Gezien de gelijkenis met de supernova van 25 april 1998 ziet het er daarom naar uit dat op zijn minst een deel van de gamma uitbarstingen samenvallen met supernova's die de geboorte van een zwart gat markeren. Daarmee is een deel van het raadsel hoe deze enorme uitbarstingen van energie ontstaan verklaard. Science rekende deze ontdekking van het verband tussen gamma uitbarstingen en supernova's tot de top tien doorbraken van het jaar 1999.

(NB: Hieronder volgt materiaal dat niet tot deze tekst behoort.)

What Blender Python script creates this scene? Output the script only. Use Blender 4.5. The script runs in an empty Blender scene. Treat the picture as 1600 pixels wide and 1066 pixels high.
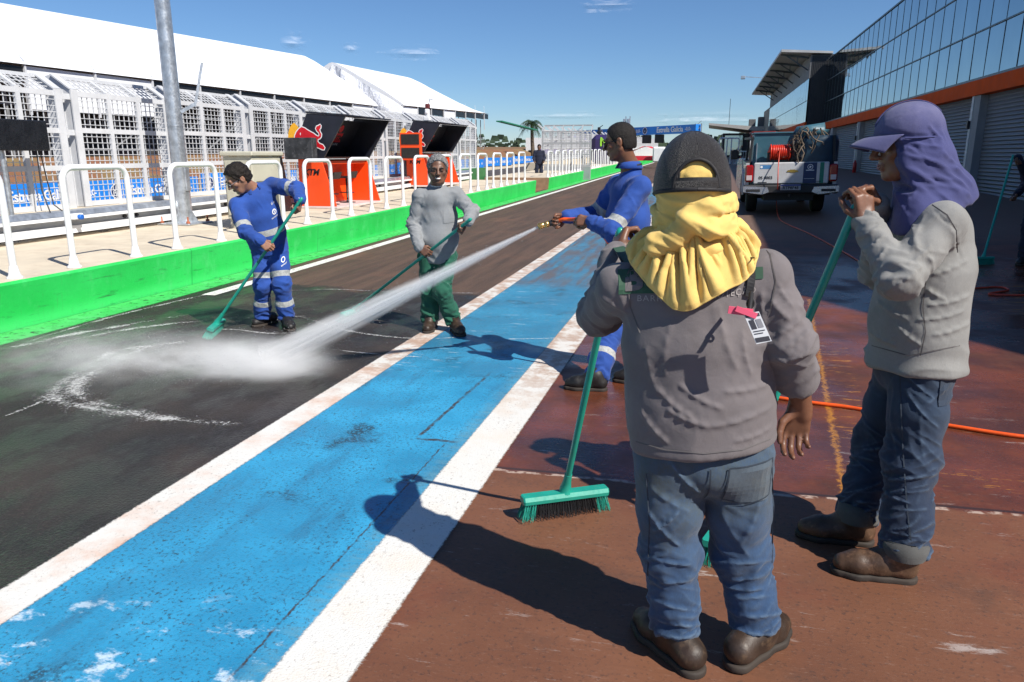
import bpy, math, random
import numpy as np
from mathutils import Vector, Matrix
from mathutils.bvhtree import BVHTree
RND = random.Random(7)
scene = bpy.context.scene
COL = scene.collection
PI = math.pi
rad = math.radians

# ---------------------------------------------------------------- camera geometry (metres; x across the lane, y along it)
F_PX, CX, CY, CAM_H = 1165.0, 800.0, 533.0, 1.55
PITCH = math.atan((CY - 242) / F_PX)
YAW = math.atan(310 / math.hypot(F_PX, 291))
_c, _s = math.cos(YAW), math.sin(YAW)

def ray(px, py):
    x = (px - CX) / F_PX; y = -(py - CY) / F_PX
    d = (x, math.cos(PITCH) + y * math.sin(PITCH), -math.sin(PITCH) + y * math.cos(PITCH))
    return Vector((_c * d[0] - _s * d[1], _s * d[0] + _c * d[1], d[2]))
def at(px, py, dep):
    """point seen at photo pixel (px, py), dep metres ahead of the camera"""
    d = ray(px, py); x = (px - CX) / F_PX; y = -(py - CY) / F_PX
    t = dep / (math.cos(PITCH) + y * math.sin(PITCH))
    return Vector((0, 0, CAM_H)) + d * t
def zg(x, y):
    """height of the ground: the lane rises gently away, the apron rises towards the garages"""
    t = y - 8.0
    g = 0.0115 * (t if t > 3 else (0 if t < -3 else (t + 3) ** 2 / 12))
    return g + 0.02 * max(0.0, x + 0.9) - 0.0
def gp(px, py, lift=0.0):
    """ground point under a photo pixel"""
    z = 0.0
    d = ray(px, py)
    for _ in range(25):
        t = (z - CAM_H) / d.z
        z = 0.5 * z + 0.5 * (zg(d.x * t, d.y * t))
    return Vector((d.x * t, d.y * t, z + lift))

# ---------------------------------------------------------------- object helpers
def tag(o, label=None, cat=None, group=None, kind=None):
    if label: o['label'] = label
    if cat: o['category'] = cat
    if group: o['group'] = group
    if kind: o['kind'] = kind
    return o
def thing(name, label, cat, loc=(0, 0, 0), rotz=0.0, group=None):
    o = bpy.data.objects.new(name, None); COL.objects.link(o)
    o.location = loc; o.rotation_euler = (0, 0, rotz); o.empty_display_size = 0.1
    return tag(o, label, cat, group)
def root_of(o):
    while o.parent: o = o.parent
    return o
def link_mesh(name, me, mat=None, parent=None, local=False):
    o = bpy.data.objects.new(name, me); COL.objects.link(o)
    if mat is not None:
        for m in (mat if isinstance(mat, (list, tuple)) else [mat]): me.materials.append(m)
    if parent is not None:
        o.parent = parent
        if not local:
            r = root_of(parent)
            me.transform(Matrix.Translation(-Vector(r.location)))
    return o
def np_mesh(name, V, Fq, smooth=True):
    me = bpy.data.meshes.new(name)
    V = np.asarray(V, np.float32); Fq = np.asarray(Fq, np.int32)
    n, k = Fq.shape
    me.vertices.add(len(V)); me.vertices.foreach_set('co', V.ravel())
    me.loops.add(n * k); me.loops.foreach_set('vertex_index', Fq.ravel())
    me.polygons.add(n)
    me.polygons.foreach_set('loop_start', np.arange(0, n * k, k, dtype=np.int32))
    me.polygons.foreach_set('loop_total', np.full(n, k, np.int32))
    me.polygons.foreach_set('use_smooth', np.full(n, smooth, bool))
    me.update(calc_edges=True); me.validate()
    return me
def frame(d, up=(0, 0, 1)):
    d = Vector(d).normalized(); u = Vector(up)
    s = d.cross(u)
    if s.length < 1e-4: s = d.cross(Vector((1, 0, 0)))
    s.normalize(); return d, s, s.cross(d)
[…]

Titus Galama is inmiddels op 8 december 1999 cum laude aan de UvA gepromoveerd, en werkt thans aan het California Institute of Technology in Pasadena. Een andere promovendus, Paul Groot, die een belangrijke bijdrage aan de doorbraak uit 1997 leverde, is op 7 december 1999 gepromoveerd, eveneens cum laude, en werkt thans aan de Harvard University.